Le commencement de ce morceau s’accorde parfaitement avec l’enseignement d’Avicébron ; la fin, à la Physique péripatéticienne, rattache le système des raisons séminales admis par Saint Augustin, et cela dans les termes mêmes que Roger Bacon employait dans ses Questions ; l’ensemble résume la théorie de la matière première telle que les Écoles franciscaines l’admettront sous l’influence de Saint Bonaventure. Les pensées qui nous viennent d’être exposées rassemblent aussi peu que possible à celles dont Albert le Grand se fait le défenseur dans ses divers ouvrages : ce qu’il y rejette formellement est, non moins formellement, affirmé par la Philosophia pauperum.

Il est donc bien clair que la Philosophia pauperum est un ouvrage apocryphe dont Albert n’est aucunement l’auteur.

La Philosophia pauperum renferme une indication qui aurait son prix si elle nous était parvenue sous une forme assurée.

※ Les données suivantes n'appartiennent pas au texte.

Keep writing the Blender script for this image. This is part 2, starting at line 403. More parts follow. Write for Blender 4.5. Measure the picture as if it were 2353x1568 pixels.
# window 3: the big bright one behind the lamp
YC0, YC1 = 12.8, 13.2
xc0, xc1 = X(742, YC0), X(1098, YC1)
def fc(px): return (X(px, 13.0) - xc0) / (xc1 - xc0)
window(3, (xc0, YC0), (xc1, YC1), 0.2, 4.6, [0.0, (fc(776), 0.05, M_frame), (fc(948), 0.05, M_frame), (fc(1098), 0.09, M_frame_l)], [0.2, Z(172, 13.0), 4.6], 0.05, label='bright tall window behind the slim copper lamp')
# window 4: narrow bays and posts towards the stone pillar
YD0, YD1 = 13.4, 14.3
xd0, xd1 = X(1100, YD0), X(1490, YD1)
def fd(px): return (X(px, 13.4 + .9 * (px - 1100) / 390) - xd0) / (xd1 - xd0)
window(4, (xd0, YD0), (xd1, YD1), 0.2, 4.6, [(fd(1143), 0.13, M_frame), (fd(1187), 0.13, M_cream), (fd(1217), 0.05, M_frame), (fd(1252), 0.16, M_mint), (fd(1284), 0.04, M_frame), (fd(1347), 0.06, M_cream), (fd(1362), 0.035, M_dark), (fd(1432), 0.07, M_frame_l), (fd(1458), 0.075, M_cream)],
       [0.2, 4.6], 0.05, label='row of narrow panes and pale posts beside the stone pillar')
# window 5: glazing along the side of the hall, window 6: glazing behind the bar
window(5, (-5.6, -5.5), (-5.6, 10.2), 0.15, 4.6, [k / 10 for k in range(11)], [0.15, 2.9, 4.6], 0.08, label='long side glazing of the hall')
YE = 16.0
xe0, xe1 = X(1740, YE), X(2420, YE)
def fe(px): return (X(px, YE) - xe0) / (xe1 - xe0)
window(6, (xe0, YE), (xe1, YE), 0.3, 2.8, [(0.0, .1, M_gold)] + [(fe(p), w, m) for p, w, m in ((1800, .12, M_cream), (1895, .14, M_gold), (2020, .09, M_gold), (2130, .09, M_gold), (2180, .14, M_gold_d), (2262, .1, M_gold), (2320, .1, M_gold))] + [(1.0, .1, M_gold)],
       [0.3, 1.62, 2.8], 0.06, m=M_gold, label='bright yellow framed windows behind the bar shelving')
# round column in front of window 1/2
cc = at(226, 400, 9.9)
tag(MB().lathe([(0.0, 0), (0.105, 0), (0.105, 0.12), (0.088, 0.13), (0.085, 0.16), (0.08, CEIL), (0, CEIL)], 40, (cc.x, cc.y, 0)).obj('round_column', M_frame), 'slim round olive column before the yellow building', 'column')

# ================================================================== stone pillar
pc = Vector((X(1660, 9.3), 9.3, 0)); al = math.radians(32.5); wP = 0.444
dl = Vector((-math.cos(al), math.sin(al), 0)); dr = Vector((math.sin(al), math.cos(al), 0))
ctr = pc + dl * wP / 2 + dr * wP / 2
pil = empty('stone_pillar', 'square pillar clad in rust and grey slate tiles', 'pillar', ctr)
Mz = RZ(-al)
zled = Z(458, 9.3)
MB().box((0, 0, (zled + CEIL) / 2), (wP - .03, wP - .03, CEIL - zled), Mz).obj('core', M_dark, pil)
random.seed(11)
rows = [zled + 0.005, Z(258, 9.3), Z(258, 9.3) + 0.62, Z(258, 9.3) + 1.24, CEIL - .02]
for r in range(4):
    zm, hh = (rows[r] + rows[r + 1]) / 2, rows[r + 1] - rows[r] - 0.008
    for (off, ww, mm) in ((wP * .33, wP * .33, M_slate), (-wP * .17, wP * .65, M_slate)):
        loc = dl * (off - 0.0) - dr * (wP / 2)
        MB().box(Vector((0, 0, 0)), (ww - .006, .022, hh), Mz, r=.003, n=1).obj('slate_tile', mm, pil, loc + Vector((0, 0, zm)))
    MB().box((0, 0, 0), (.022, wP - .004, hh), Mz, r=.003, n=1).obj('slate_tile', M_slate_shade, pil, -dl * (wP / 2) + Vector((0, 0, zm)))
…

À propos des comètes, l’auteur dit :[1] « Dans l’année 1240 de l’incarnation du Seigneur, j’ai vu une comète, en Saxe, avec beaucoup d’autres personnes. — Ego enim cum multis aliis, anno

  1. B. Alberti Magni Op. laud., pars IV, cap. XXX : De cometis (B. Alberti Magni Opera, éd. cit., t. XXI, p. 35, col. b).